Um dos casos mais urgentes é a criação de juizados especiais com equipes multiprofissionais, visto como uma das condições para a efetivação da Lei Maria da Penha. Hoje, a maioria dos casos vai para as varas criminais comuns, que muitas vezes não têm o preparo necessário para atender a especificidade da violência contra a mulher. No Estado de São Paulo, até agora, foi criado apenas um Juizado de Violência Doméstica, vinculado à 8ª Vara Criminal. Segundo pesquisa realizada pelo Instituto Brasileiro de Ciências Criminais (Ibccrim), essas varas não apresentam a estrutura adequada para atender os casos de violência e acolher conforme exige a lei Maria da Penha.

Os números da violência

– Hoje, em todos os 5.564 municípios do Brasil, há apenas 68 casas-abrigo e 146 centros de referência, que entram na categoria de centros de assistência social. O ideal seria que houvesse cerca de três mil desses estabelecimentos.

– No aspecto jurídico, há 56 núcleos de atendimentos especializados em defensorias públicas e 475 delegacias da mulher ou postos especializados. Há, ainda, 147 juizados ou varas especializadas em violência contra a mulher; o ideal seria ter, pelo menos, uma vara em cada uma das cerca de 2.600 comarcas do país.

– Nos últimos quatro anos, o serviço telefônico de atendimento a mulheres vítimas de violência, o 180, teve um aumento de acesso de 1.700%. O Estado de São Paulo lidera o ranking de ligações.
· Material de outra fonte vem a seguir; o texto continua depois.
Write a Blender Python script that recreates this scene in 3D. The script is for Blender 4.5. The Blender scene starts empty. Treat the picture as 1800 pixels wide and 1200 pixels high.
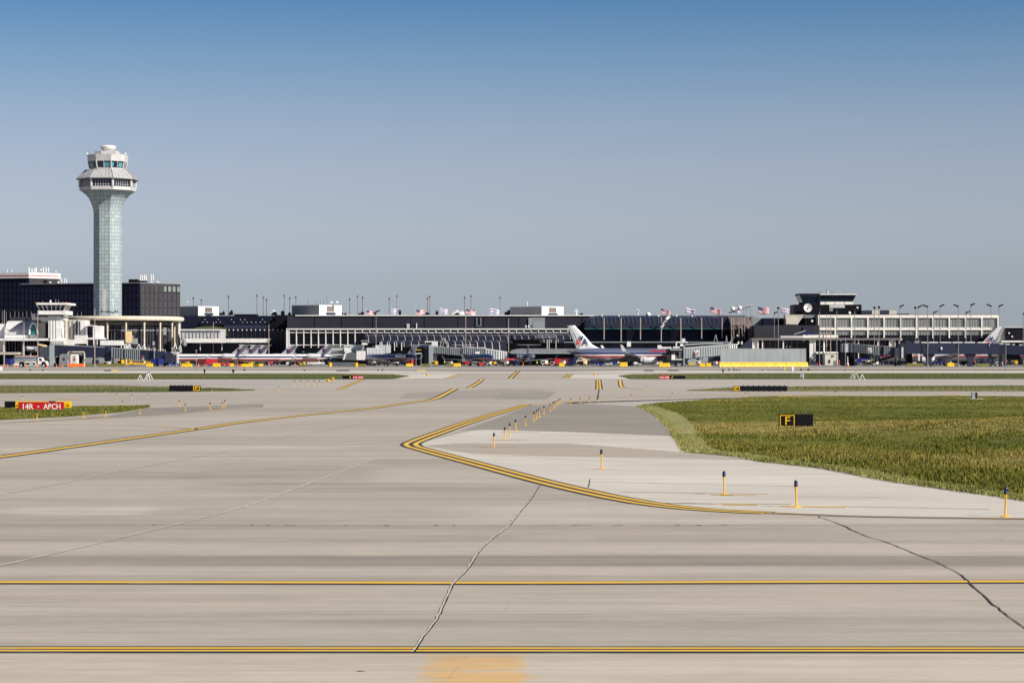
import bpy, bmesh, math, random
import numpy as np
from mathutils import Vector, Matrix, noise as mnoise
random.seed(7)
R = math.radians
scene = bpy.context.scene
COL = scene.collection
# ------------------------------------------------------------------ camera
FOC, EYE, HOR = 4000.0, 3.5, 623.0      # focal length in photo pixels (1800 wide), eye height in m, horizon row
cam_data = bpy.data.cameras.new('camera')
cam_data.sensor_width = 36.0
cam_data.lens = 36.0*FOC/1800
cam_data.shift_y = (HOR-600)/1800
cam_data.clip_start = 0.5
cam_data.clip_end = 40000
cam = bpy.data.objects.new('camera', cam_data)
cam.location = (0, 0, EYE)
cam.rotation_euler = (R(90), 0, 0)
COL.objects.link(cam)
scene.camera = cam
scene.view_settings.view_transform = 'Standard'
scene.view_settings.look = 'None'
scene.view_settings.gamma = 1
scene.view_settings.use_curve_mapping = False
scene.view_settings.exposure = 0.4
# ------------------------------------------------------------------ light
SUN_EL, SUN_AZ = R(36), R(122)          # azimuth clockwise from +Y
world = bpy.data.worlds.new('World'); scene.world = world
world.use_nodes = True
wn = world.node_tree; wn.nodes.clear()
w_out = wn.nodes.new('ShaderNodeOutputWorld')
w_bg = wn.nodes.new('ShaderNodeBackground')
w_sky = wn.nodes.new('ShaderNodeTexSky')
w_sky.sky_type = 'NISHITA'; w_sky.sun_disc = False
w_sky.sun_elevation = SUN_EL; w_sky.sun_rotation = SUN_AZ
w_sky.air_density = 1.0; w_sky.dust_density = 1.0; w_sky.ozone_density = 2.0
w_geo = wn.nodes.new('ShaderNodeTexCoord')
w_sep = wn.nodes.new('ShaderNodeSeparateXYZ')
w_ramp = wn.nodes.new('ShaderNodeValToRGB')
w_map = wn.nodes.new('ShaderNodeMapRange')
w_map.inputs[1].default_value = 0.0; w_map.inputs[2].default_value = 0.25
w_mul = wn.nodes.new('ShaderNodeMix'); w_mul.data_type = 'RGBA'; w_mul.blend_type = 'MULTIPLY'
w_mul.inputs[0].default_value = 1.0
wn.links.new(w_geo.outputs['Generated'], w_sep.inputs[0])
wn.links.new(w_sep.outputs['Z'], w_map.inputs[0])
wn.links.new(w_map.outputs[0], w_ramp.inputs[0])
wn.links.new(w_sky.outputs[0], w_mul.inputs[6])
wn.links.new(w_ramp.outputs[0], w_mul.inputs[7])
wn.links.new(w_mul.outputs[2], w_bg.inputs[0])
wn.links.new(w_bg.outputs[0], w_out.inputs[0])
w_bg.inputs[1].default_value = 0.055
SKY_STOPS = [(0.0, (1.745, 1.92, 2.691)), (0.073, (1.292, 1.43, 2.013)), (0.123, (1.194, 1.264, 1.732)), (0.223, (1.315, 1.254, 1.545)), (0.322, (1.329, 1.209, 1.431)), (0.421, (1.168, 1.146, 1.332)), (0.519, (0.858, 1.011, 1.254)), (0.613, (0.531, 0.838, 1.177)), (0.75, (0.42, 0.5, 0.7)), (1.0, (0.38, 0.45, 0.6))]
for i, (p, c) in enumerate(SKY_STOPS):
    e = w_ramp.color_ramp.elements[i] if i < 2 else w_ramp.color_ramp.elements.new(p)
    e.position = p; e.color = (*c, 1)
sun_data = bpy.data.lights.new('sun', 'SUN')
sun_data.energy = 5.0; sun_data.angle = R(0.5); sun_data.color = (1.0, 0.925, 0.82)
sun = bpy.data.objects.new('sun', sun_data)
to_sun = Vector((math.sin(SUN_AZ)*math.cos(SUN_EL), math.cos(SUN_AZ)*math.cos(SUN_EL), math.sin(SUN_EL)))
sun.rotation_euler = to_sun.to_track_quat('Z', 'Y').to_euler()
sun.location = to_sun*200
COL.objects.link(sun)
scene.cycles.max_bounces = 6
scene.cycles.use_denoising = True

# ------------------------------------------------------------------ placing helpers: a bearing (column) and a distance give a point on the ground
def X(px, D): return (px-900)*D/FOC
def Z(py, D): return EYE-(py-HOR)*D/FOC
def G(px, py):
    D = FOC*EYE/(py-HOR)
    return (X(px, D), D)
def DG(py): return FOC*EYE/(py-HOR)
def P(px, D): return (X(px, D), D)

# ------------------------------------------------------------------ materials
MATS = {}
def new_mat(name):
    m = bpy.data.materials.new(name); m.use_nodes = True
    nt = m.node_tree
    return m, nt, nt.nodes['Principled BSDF']
def link(nt, a, b): nt.links.new(a, b)
def coords(nt, scale=(1, 1, 1), kind='Object'):
    tc = nt.nodes.new('ShaderNodeTexCoord'); mp = nt.nodes.new('ShaderNodeMapping')
    mp.inputs['Scale'].default_value = scale
    nt.links.new(tc.outputs[kind], mp.inputs[0])
    return mp.outputs[0]
def noise(nt, vec, scale=1.0, detail=4, rough=0.6):
    n = nt.nodes.new('ShaderNodeTexNoise'); n.inputs['Scale'].default_value = scale
    n.inputs['Detail'].default_value = detail; n.inputs['Roughness'].default_value = rough
    nt.links.new(vec, n.inputs['Vector'])
    return n.outputs[0]
def ramp(nt, fac, stops, interp='LINEAR'):
    r = nt.nodes.new('ShaderNodeValToRGB'); r.color_ramp.interpolation = interp
    while len(r.color_ramp.elements) < len(stops): r.color_ramp.elements.new(0.5)
    for e, (p, c) in zip(r.color_ramp.elements, stops):
        e.position = p; e.color = (c, c, c, 1) if not hasattr(c, '__len__') else (*c, 1)
    nt.links.new(fac, r.inputs[0])
    return r.outputs[0]
def mixc(nt, a, b, fac=1.0, mode='MULTIPLY'):
    m = nt.nodes.new('ShaderNodeMix'); m.data_type = 'RGBA'; m.blend_type = mode
    for sock, v in ((m.inputs[0], fac), (m.inputs[6], a), (m.inputs[7], b)):
        if hasattr(v, 'links'): nt.links.new(v, sock)
        elif hasattr(v, '__len__'): sock.default_value = (*v, 1)
        else: sock.default_value = v
    return m.outputs[2]
def math_n(nt, op, a, b=None, c=None):
    m = nt.nodes.new('ShaderNodeMath'); m.operation = op
    for i, v in enumerate((a, b, c)):
        if v is None: continue
        if hasattr(v, 'links'): nt.links.new(v, m.inputs[i])
        else: m.inputs[i].default_value = v
    return m.outputs[0]
def bump(nt, bs, h, strength=0.3, dist=0.05):
    b = nt.nodes.new('ShaderNodeBump'); b.inputs['Strength'].default_value = strength
    b.inputs['Distance'].default_value = dist
    nt.links.new(h, b.inputs['Height']); nt.links.new(b.outputs[0], bs.inputs['Normal'])
def mat(name, col, rough=0.6, metal=0.0, var=0.18, scale=0.6, stretch=(1, 1, 1), spec=None, emit=None, alpha=None):
    if name in MATS: return MATS[name]
    m, nt, bs = new_mat(name)
    v = coords(nt, stretch)
    n = noise(nt, v, scale, 5, 0.65)
    f = ramp(nt, n, [(0.3, 1-var), (0.7, 1+var*0.4)])
    c = mixc(nt, col, f)
    nt.links.new(c, bs.inputs['Base Color'])
    rr = ramp(nt, n, [(0.3, min(1, rough*1.15)), (0.7, rough*0.85)])
    nt.links.new(rr, bs.inputs['Roughness'])
    bs.inputs['Metallic'].default_value = metal
    if spec is not None: bs.inputs['Specular IOR Level'].default_value = spec
    if emit: bs.inputs['Emission Color'].default_value = (*emit[0], 1); bs.inputs['Emission Strength'].default_value = emit[1]
    MATS[name] = m
    return m
def M(name): return MATS[name]
mat('white_paint', (.78, .77, .74), .45)
mat('white_metal', (.80, .80, .79), .35)
mat('cream', (.66, .59, .47), .6)
mat('beige', (.62, .58, .50), .6)
mat('grey_wall', (.40, .40, .41), .6)
mat('light_grey', (.55, .56, .57), .5)
mat('mid_grey', (.24, .25, .27), .5)
mat('steel_blue_grey', (.30, .345, .38), .45, .1, stretch=(1, 1, .3))
mat('dark_grey', (.036, .037, .050), .6, var=.3, scale=.15, spec=.2)
mat('black_panel', (.007, .007, .012), .5, var=.4, spec=.15)
mat('navy_wall', (.009, .011, .032), .7, var=.4, scale=.1, spec=.15)
mat('navy_metal', (.025, .030, .062), .45, var=.25, scale=.3, stretch=(1, 1, .2))
mat('dark_glass', (.007, .008, .020), .2, var=.5, scale=.4, spec=.3)
mat('grey_glass', (.25, .275, .28), .35, var=.2, scale=.35, stretch=(1, 1, .3))
mat('teal_glass', (.02, .17, .16), .2)
mat('cab_glass', (.01, .02, .04), .08)
mat('cab_teal', (.10, .33, .40), .15)
mat('black_rubber', (.02, .02, .022), .8)
mat('black_paint', (.007, .007, .009), .5, spec=.25)
mat('yellow_paint', (.80, .50, .02), .45)
mat('post_yellow', (.85, .48, .01), .4, var=.12, scale=4)
mat('hivis', (.55, .80, .02), .6)
mat('orange', (.85, .16, .03), .5)
mat('red', (.50, .02, .03), .4)
mat('sign_red', (.56, .008, .02), .35, var=.1)
mat('sign_yellow', (.88, .52, .0), .4, var=.1)
mat('sign_white', (.85, .85, .85), .4, var=.05)
mat('blue', (.018, .03, .20), .4)
mat('navy', (.015, .02, .08), .4)
mat('lens_blue', (.012, .018, .09), .15)
mat('olive', (.15, .13, .03), .7)
mat('dark_red', (.16, .015, .025), .4)
mat('skin', (.45, .28, .2), .6)
mat('cloth_dark', (.03, .03, .045), .9)
mat('alu', (.72, .74, .76), .28, .9, var=.12, scale=.8)
mat('alu_grey', (.42, .44, .46), .4, .5, var=.2)
mat('galv', (.36, .38, .39), .45, .3)
mat('pole_grey', (.26, .25, .25), .5, .3)
mat('pole_pink', (.42, .34, .32), .6)
mat('green_roof', (.07, .085, .04), .9, scale=.5)
mat('brown_metal', (.16, .13, .12), .5)
mat('tan_board', (.85, .62, .33), .6)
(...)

– Dentre as mulheres que acessam o serviço, 69% são agredidas diariamente. A maioria das mulheres que liga é negra, com 43%. A idade de 56% das mulheres fica entre 20 e 40 anos, e 52% estão casadas ou em união estável.

– Mais da metade da população, 55%, conhece pelo menos uma mulher vítima de agressão.

– A Lei Maria da Penha é conhecida por 78% da população. Movimentos feministas e de mulheres afirmam que esse número não reflete um conhecimento qualitativo da lei.

– A Delegacia da Mulher é citada como o primeiro lugar que a mulher deve ir em caso de agressão por 78% das pessoas.

– A maioria das pessoas, 56%, não confia nos serviços de proteção jurídica e policial para mulheres agredidas. Desses, 25% afirmam que as leis não são suficientes, 13% dizem que a polícia considera outros crimes mais importantes, 11% criticam os policiais por não levar as denúncias a sério e 7% acreditam que juízes e policiais são machistas e até concordam com o agressor.

– Um balanço do Conselho Nacional de Justiça mostrou que apenas 2% dos processos concluídos contra agressores, enquadrados na Lei Maria da Penha, resultaram em punição.

Fontes: Secretaria Especial de Políticas para as Mulheres (SPM) e pesquisa Ibope/Avon – 2009.